The second principal function of a transistor, after amplification, is its use as a switch. As you probably know by now, (see semiconductor triodes if you don't) transistors have three electrodes and so two p-n junctions. These p-n junctions can boost or oppose the flow of current. In modern transistors the functioning of the p-n junction can be controlled by properly affecting the voltages. Advanced graphs and equations are required to give the exact relations between the voltages and the state (biasing) of the junction.

However, these two junctions can together exhibit four states (each one can be either forward or reversed biased, as explained in the semiconductor diodes section of this sight):

1. One is forward-biased (boosts the flow of current) and other is reverse-biased (Opposes the flow of current) This is used in amplification.
2. One is reverse and other is forward biased. Also used for amplification
3. Both are forward biased. Full possible current flows
4. Both are reverse biased. No current flows

The working of the transistor as a switch is thus very simple. As you can see by the last two options, the transistor's two junctions can be manipulated to switch between full current and no current. This is the work of a switch, turning the current on and off. This function is useful in the working of modern computers.

The Binary System

Switches, as mentioned, have an important role to play in computers, where they work together with the well-known binary coding system. In binary, a switch that is on is represented by a 1 and one that is off is given the value 0. Thus by combining these on and off switches, we shall obtain combinations of 1 and 0. This is how the chips interpret binary language. And each binary number has a specific meaning. For instance, the binary number 1000001 is the representation of the letter A that is displayed on the screen. 1000010 means the letter B and so on. All these on and off switches are controlled by manipulating transistors in the computer with specific voltages.

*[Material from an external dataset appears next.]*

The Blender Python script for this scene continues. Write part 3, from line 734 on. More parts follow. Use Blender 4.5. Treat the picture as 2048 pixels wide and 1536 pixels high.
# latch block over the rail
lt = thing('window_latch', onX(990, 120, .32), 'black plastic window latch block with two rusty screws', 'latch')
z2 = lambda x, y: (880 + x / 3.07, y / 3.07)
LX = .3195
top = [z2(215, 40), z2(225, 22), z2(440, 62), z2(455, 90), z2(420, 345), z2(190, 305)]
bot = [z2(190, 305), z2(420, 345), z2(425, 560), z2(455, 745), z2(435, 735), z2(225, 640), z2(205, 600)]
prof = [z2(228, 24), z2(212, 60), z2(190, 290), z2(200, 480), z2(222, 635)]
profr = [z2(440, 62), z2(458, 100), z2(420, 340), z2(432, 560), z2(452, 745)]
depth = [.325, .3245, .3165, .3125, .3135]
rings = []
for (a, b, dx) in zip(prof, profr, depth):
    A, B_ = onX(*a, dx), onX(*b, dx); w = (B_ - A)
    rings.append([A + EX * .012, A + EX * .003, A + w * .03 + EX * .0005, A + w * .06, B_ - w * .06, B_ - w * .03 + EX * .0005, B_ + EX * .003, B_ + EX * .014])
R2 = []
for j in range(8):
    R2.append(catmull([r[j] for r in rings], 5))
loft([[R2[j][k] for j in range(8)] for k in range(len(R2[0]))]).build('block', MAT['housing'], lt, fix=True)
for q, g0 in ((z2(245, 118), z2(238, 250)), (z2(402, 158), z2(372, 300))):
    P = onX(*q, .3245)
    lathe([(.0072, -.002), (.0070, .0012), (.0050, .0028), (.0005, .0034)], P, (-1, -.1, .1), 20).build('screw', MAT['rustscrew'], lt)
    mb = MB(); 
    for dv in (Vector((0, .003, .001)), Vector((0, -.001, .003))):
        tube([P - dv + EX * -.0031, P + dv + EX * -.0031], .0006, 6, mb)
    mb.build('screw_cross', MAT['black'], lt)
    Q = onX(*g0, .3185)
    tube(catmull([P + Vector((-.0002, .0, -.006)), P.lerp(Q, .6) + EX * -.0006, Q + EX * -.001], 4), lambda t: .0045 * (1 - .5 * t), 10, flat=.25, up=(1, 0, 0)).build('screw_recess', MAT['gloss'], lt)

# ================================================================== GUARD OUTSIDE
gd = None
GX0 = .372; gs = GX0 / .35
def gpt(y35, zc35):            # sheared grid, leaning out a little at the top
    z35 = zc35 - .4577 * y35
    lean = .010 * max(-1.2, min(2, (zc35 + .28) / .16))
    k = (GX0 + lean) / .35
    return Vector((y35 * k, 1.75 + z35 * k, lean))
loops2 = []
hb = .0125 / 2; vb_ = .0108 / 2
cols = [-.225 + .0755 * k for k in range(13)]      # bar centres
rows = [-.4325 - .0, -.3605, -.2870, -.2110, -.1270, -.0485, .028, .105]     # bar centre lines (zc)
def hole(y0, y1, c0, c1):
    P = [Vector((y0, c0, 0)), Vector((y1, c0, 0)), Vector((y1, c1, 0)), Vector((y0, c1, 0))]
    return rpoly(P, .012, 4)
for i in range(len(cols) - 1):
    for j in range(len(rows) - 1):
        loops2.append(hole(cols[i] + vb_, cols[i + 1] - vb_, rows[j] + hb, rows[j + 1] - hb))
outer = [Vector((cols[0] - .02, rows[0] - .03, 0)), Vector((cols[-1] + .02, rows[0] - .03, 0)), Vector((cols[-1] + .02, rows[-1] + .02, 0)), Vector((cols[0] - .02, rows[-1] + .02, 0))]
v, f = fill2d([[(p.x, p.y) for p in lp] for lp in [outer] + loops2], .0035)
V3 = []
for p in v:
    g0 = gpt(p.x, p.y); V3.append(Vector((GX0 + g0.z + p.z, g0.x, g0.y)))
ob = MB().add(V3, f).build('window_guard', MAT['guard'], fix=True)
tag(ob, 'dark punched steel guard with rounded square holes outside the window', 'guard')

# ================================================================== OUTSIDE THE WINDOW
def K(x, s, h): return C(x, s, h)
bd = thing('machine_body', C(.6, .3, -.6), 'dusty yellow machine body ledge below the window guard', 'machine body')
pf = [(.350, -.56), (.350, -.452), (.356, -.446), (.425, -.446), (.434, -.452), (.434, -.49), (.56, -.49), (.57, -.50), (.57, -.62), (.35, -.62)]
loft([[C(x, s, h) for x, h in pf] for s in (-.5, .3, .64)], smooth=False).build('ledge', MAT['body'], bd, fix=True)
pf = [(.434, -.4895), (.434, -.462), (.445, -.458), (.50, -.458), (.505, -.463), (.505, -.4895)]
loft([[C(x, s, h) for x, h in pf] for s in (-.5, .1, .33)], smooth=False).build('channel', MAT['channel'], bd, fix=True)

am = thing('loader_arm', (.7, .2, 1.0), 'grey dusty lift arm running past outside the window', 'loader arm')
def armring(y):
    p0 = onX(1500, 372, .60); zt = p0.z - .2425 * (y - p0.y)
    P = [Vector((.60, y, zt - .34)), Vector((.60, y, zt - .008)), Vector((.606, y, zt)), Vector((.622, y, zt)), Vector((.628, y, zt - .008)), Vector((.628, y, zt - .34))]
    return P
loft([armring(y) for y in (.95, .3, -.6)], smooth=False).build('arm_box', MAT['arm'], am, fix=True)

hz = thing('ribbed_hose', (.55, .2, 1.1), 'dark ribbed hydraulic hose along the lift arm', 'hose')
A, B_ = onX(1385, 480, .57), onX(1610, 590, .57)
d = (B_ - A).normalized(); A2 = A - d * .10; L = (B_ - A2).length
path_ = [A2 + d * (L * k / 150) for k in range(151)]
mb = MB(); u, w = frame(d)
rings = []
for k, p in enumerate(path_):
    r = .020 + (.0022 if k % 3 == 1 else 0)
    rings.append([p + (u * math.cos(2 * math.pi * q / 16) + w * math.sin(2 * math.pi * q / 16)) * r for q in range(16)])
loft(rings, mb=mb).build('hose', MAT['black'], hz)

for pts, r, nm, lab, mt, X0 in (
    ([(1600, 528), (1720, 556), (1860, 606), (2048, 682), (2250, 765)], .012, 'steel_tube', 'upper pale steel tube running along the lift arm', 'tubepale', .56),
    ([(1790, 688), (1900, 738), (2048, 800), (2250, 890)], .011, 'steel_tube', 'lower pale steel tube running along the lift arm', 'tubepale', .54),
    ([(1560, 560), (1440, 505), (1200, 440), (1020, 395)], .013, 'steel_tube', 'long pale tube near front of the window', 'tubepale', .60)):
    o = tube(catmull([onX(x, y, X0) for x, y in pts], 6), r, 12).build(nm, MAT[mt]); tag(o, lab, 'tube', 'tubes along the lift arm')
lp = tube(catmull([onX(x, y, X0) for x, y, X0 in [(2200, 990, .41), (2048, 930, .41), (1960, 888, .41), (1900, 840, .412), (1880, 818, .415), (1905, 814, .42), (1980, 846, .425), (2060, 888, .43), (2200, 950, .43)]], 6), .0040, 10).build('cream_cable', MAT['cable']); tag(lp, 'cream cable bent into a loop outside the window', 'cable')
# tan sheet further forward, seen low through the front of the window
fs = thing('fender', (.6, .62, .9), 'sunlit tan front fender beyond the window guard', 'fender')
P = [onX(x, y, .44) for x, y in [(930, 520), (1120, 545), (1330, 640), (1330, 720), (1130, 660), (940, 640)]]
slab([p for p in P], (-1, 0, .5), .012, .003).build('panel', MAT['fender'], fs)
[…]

The importance of binary system and the switches can be explained as below. Suppose there are seven switches in a room. Each for one bulb. The bulbs have following powers:

64W 32W 16W 8W 4W 2W 1W

  2⁶     2⁵     2⁴     2³    2²   2¹    2⁰

Suppose that the user wants a total power of 100W. The effective combination would be 64W + 32W + 4W. So he will tell his friend to turn on the 64W, 32W and 4W bulbs. Or he can write a combination for the switches as On,On,Off,Off,On,Off,Off. If On=1 and Off=0, then he can further simplify it as 1100100. Thus, by proper knowledge of switches and the numbers, his friend can obtain the desired power, without bothering about the actual values or anything.

Everything on a computer is stored in binary format. All the data on your hard drive is made up of 0's and 1's, and this is just how the transistors help as switches. With the use of the voltages, the transistors are turned on and off, and when a proper combination is obtained, the desired value can be located.